This article was published in The Appalachian.

The Queer Film Series began last night with a showing of “The Mormon Proposition.”

Since 2000, the series has provided free screenings of documentaries and feature films that are of interest to the Lesbian, Gay, Bisexual, Transgendered, Queer, Intersex community.

Dr. Jill Ehnenn, co-organizer of the event and a professor at Appalachian State University, said the series has grown tremendously over the last 10 years.

“We’ve had to change venues several times, and we’ve been over capacity for the room that we’re currently in,” she said. “Some films will be more popular than others, but it’s likely that we’ll move to a larger venue within the next couple of years.”

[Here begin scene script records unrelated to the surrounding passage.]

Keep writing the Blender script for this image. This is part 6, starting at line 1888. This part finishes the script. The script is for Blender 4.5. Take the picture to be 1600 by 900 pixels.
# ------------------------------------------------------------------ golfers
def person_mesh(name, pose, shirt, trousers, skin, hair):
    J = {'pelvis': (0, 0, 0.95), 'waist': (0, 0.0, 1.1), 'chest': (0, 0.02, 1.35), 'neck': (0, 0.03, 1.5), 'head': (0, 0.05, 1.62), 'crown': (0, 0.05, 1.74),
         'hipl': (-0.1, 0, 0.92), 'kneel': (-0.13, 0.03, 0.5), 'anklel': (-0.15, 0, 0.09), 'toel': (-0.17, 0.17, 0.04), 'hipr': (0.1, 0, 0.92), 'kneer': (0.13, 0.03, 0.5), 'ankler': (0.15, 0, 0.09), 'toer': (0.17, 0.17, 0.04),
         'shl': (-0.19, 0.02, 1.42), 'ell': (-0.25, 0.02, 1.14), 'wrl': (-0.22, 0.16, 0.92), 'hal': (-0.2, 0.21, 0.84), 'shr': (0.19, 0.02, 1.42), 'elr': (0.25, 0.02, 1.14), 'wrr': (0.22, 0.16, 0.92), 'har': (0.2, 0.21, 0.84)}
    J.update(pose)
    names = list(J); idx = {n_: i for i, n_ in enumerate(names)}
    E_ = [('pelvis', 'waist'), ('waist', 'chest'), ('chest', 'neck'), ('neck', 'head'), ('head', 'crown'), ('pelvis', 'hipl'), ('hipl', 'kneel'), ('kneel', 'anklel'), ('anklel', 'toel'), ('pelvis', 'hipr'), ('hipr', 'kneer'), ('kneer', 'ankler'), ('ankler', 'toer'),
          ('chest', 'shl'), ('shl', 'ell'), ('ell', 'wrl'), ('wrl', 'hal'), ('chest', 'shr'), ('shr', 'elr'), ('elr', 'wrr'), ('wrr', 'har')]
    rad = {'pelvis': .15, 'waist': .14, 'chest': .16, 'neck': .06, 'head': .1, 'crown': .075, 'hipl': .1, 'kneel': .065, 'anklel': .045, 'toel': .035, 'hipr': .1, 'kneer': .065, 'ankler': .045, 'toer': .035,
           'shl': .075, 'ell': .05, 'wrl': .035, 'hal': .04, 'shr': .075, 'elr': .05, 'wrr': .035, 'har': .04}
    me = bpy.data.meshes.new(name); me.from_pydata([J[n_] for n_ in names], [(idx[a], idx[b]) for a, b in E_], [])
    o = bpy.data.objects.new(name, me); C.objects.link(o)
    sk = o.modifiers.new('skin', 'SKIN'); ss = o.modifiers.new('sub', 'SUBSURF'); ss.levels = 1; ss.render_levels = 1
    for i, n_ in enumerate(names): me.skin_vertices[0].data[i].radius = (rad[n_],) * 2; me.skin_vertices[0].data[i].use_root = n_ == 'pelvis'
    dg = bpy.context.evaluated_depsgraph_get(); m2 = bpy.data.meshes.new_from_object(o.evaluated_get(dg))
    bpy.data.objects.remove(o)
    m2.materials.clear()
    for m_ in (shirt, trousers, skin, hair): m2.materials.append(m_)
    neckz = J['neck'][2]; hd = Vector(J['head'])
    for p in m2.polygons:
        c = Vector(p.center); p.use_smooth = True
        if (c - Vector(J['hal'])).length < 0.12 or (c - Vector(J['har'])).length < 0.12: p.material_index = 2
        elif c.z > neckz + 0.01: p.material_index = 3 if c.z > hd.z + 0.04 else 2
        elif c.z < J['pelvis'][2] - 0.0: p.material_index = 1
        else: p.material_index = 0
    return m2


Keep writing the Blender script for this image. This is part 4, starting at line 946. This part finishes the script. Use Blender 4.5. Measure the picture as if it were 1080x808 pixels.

Ehnenn said response to the series has been largely positive.

“I don’t think there was any negative response last year,” she said. “There was one guy who would write us a really inflammatory note every year, and we would just send it to the lawyer who works with the equity office. He would explain that this is a state university where a diversity of opinions are expressed, that we value diversity, and that he’s entitled to his personal views – but one homophobic response is not going to shut down the film series.”

But that type of negative response is unusual, Ehnenn said.

“Anything you do, you would expect there to be people that don’t like things…overwhelmingly, it’s been positive,” she said.

While students, staff and faculty at Appalachian have enjoyed the series over the past ten years, Ehnenn said Boone’s summer population have been part of its success as well.

“They’ve asked if we could start a little bit earlier so they could come to the series before they go back to Florida for the winter,” she said.

“We’re trying to serve several different populations – the community members, the people who summer here – and we also try to pick films that dovetail with what is being taught on campus.”